MATERIAL PROVIDED:
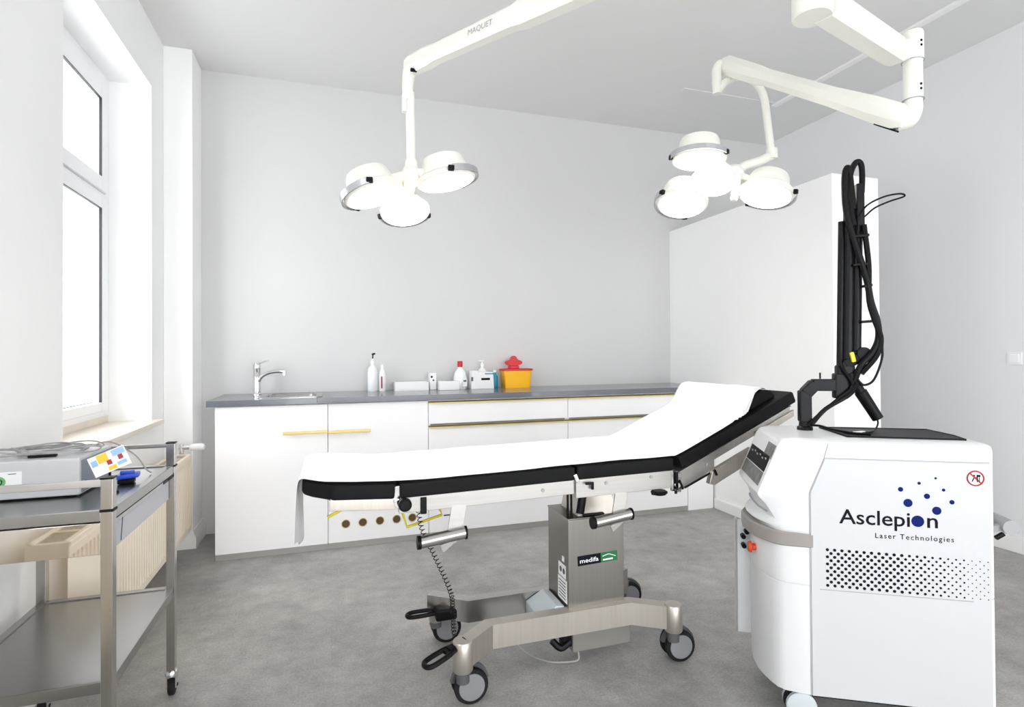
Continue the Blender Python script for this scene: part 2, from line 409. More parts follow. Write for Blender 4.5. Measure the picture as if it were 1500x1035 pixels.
# ------------------------------------------------------------------ counter
CF, CB = 3.625, YB - .003
G = 'base cabinets in the counter row'
def cabinet(x0, x1, label, name='base_cabinet', plinth=True):
    c = thing(name, label, 'cabinet', ((x0 + x1) / 2, (CF + CB) / 2, 0), G)
    x0 += .0004; x1 -= .0004
    m = MB().box(x0, x0 + .016, CF + .02, CB, .036, .895).box(x1 - .016, x1, CF + .02, CB, .036, .895)
    m.box(x0 + .016, x1 - .016, CF + .02, CB, .036, .052).box(x0 + .016, x1 - .016, CB - .008, CB, .052, .895).box(x0 + .016, x1 - .016, CF + .02, CF + .1, .875, .895)
    m.m(1).box(x0 + .016, x1 - .016, CF + .021, CF + .03, .052, .875)
    m.build('cabinet_body', ['cab', 'carc'], c)
    if plinth:
        MB().box(x0, x1, CF + .008, CF + .03, 0, .036, .001).build('plinth', 'plinth', c)
    return c
def bar_handle(x0, x1, z, parent):
    m = MB().box(x0, x1, CF - .032, CF - .024, z - .008, z + .008, .0015)
    for xx in (x0 + .035, x1 - .035): m.box(xx - .005, xx + .005, CF - .025, CF + .001, z - .005, z + .005)
    return m.build('handle', 'gold', parent, label='brushed gold bar handle')
c1 = cabinet(-.641, -.018, 'white base cabinet under the sink at the left end, one gold bar handle', 'sink_cabinet')
d = MB().box(-.6405, -.0205, CF, CF + .019, .038, .893, .0012).build('door', 'cab', c1)
bar_handle(-.272, -.0185, .727, d)
c2 = cabinet(-.018, .601, 'white base cabinet with five gold-rimmed holes low in its door')
d = MB().box(-.0155, .5985, CF, CF + .019, .038, .893, .0012).build('door', 'cab', c2)
bar_handle(-.0175, .236, .722, d)
for hx in (.086, .188, .292, .396, .495):
    m = MB().lathe([(.0262, 0), (.0262, .004), (.0225, .004), (.0225, .0012), (.0001, .0012)], (hx, CF, .149), (0, -1, 0), 24)
    rim = m.build('vent_hole', 'gold', d, label='round gold-rimmed vent hole')
    MB().cyl((hx, CF - .0008, .149), (hx, CF - .0022, .149), .0222, .0222, 24).build('hole_mesh', 'prow', rim)
def drawer_unit(x0, x1, label):
    c = cabinet(x0, x1, label, 'drawer_cabinet')
    for z0, z1 in ((.742, .880), (.395, .722), (.038, .388)):
        f = MB().box(x0 + .002, x1 - .002, CF, CF + .019, z0, z1, .0012).build('drawer_front', 'cab', c)
        if z0 > .39:
            m = MB().box(x0 + .002, x1 - .002, CF - .014, CF + .019, z1 + .0015, z1 + .0065).box(x0 + .002, x1 - .002, CF - .014, CF - .011, z1 - .006, z1 + .0065)
            m.build('handle', 'goldline', f, label='thin gold edge handle along the drawer top')
drawer_unit(.601, 1.585, 'wide white drawer cabinet with gold edge handles, left of the two')
drawer_unit(1.585, 2.565, 'white drawer cabinet with gold edge handles, partly behind the raised headrest')
fp = thing('filler_cabinet', 'narrow plain white counter end panel against the partition wall', 'cabinet', (2.687, 3.9, 0), G)
MB().box(2.568, PX0 - .0135, CF + .001, CF + .02, 0, .893, .0012).build('front_panel', 'cab', fp)
MB().box(2.568, 2.586, CF + .021, CB, 0, .893).build('side_panel', 'cab', fp)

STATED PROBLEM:
Output a faithful copy of the data, with each picture left out.

EXERCISE SOLUTION:
Continue the Blender Python script for this scene: part 2, from line 409. More parts follow. Write for Blender 4.5. Measure the picture as if it were 1500x1035 pixels.
# ------------------------------------------------------------------ counter
CF, CB = 3.625, YB - .003
G = 'base cabinets in the counter row'
def cabinet(x0, x1, label, name='base_cabinet', plinth=True):
    c = thing(name, label, 'cabinet', ((x0 + x1) / 2, (CF + CB) / 2, 0), G)
    x0 += .0004; x1 -= .0004
    m = MB().box(x0, x0 + .016, CF + .02, CB, .036, .895).box(x1 - .016, x1, CF + .02, CB, .036, .895)
    m.box(x0 + .016, x1 - .016, CF + .02, CB, .036, .052).box(x0 + .016, x1 - .016, CB - .008, CB, .052, .895).box(x0 + .016, x1 - .016, CF + .02, CF + .1, .875, .895)
    m.m(1).box(x0 + .016, x1 - .016, CF + .021, CF + .03, .052, .875)
    m.build('cabinet_body', ['cab', 'carc'], c)
    if plinth:
        MB().box(x0, x1, CF + .008, CF + .03, 0, .036, .001).build('plinth', 'plinth', c)
    return c
def bar_handle(x0, x1, z, parent):
    m = MB().box(x0, x1, CF - .032, CF - .024, z - .008, z + .008, .0015)
    for xx in (x0 + .035, x1 - .035): m.box(xx - .005, xx + .005, CF - .025, CF + .001, z - .005, z + .005)
    return m.build('handle', 'gold', parent, label='brushed gold bar handle')
c1 = cabinet(-.641, -.018, 'white base cabinet under the sink at the left end, one gold bar handle', 'sink_cabinet')
d = MB().box(-.6405, -.0205, CF, CF + .019, .038, .893, .0012).build('door', 'cab', c1)
bar_handle(-.272, -.0185, .727, d)
c2 = cabinet(-.018, .601, 'white base cabinet with five gold-rimmed holes low in its door')
d = MB().box(-.0155, .5985, CF, CF + .019, .038, .893, .0012).build('door', 'cab', c2)
bar_handle(-.0175, .236, .722, d)
for hx in (.086, .188, .292, .396, .495):
    m = MB().lathe([(.0262, 0), (.0262, .004), (.0225, .004), (.0225, .0012), (.0001, .0012)], (hx, CF, .149), (0, -1, 0), 24)
    rim = m.build('vent_hole', 'gold', d, label='round gold-rimmed vent hole')
    MB().cyl((hx, CF - .0008, .149), (hx, CF - .0022, .149), .0222, .0222, 24).build('hole_mesh', 'prow', rim)
def drawer_unit(x0, x1, label):
    c = cabinet(x0, x1, label, 'drawer_cabinet')
    for z0, z1 in ((.742, .880), (.395, .722), (.038, .388)):
        f = MB().box(x0 + .002, x1 - .002, CF, CF + .019, z0, z1, .0012).build('drawer_front', 'cab', c)
        if z0 > .39:
            m = MB().box(x0 + .002, x1 - .002, CF - .014, CF + .019, z1 + .0015, z1 + .0065).box(x0 + .002, x1 - .002, CF - .014, CF - .011, z1 - .006, z1 + .0065)
            m.build('handle', 'goldline', f, label='thin gold edge handle along the drawer top')
drawer_unit(.601, 1.585, 'wide white drawer cabinet with gold edge handles, left of the two')
drawer_unit(1.585, 2.565, 'white drawer cabinet with gold edge handles, partly behind the raised headrest')
fp = thing('filler_cabinet', 'narrow plain white counter end panel against the partition wall', 'cabinet', (2.687, 3.9, 0), G)
MB().box(2.568, PX0 - .0135, CF + .001, CF + .02, 0, .893, .0012).build('front_panel', 'cab', fp)
MB().box(2.568, 2.586, CF + .021, CB, 0, .893).build('side_panel', 'cab', fp)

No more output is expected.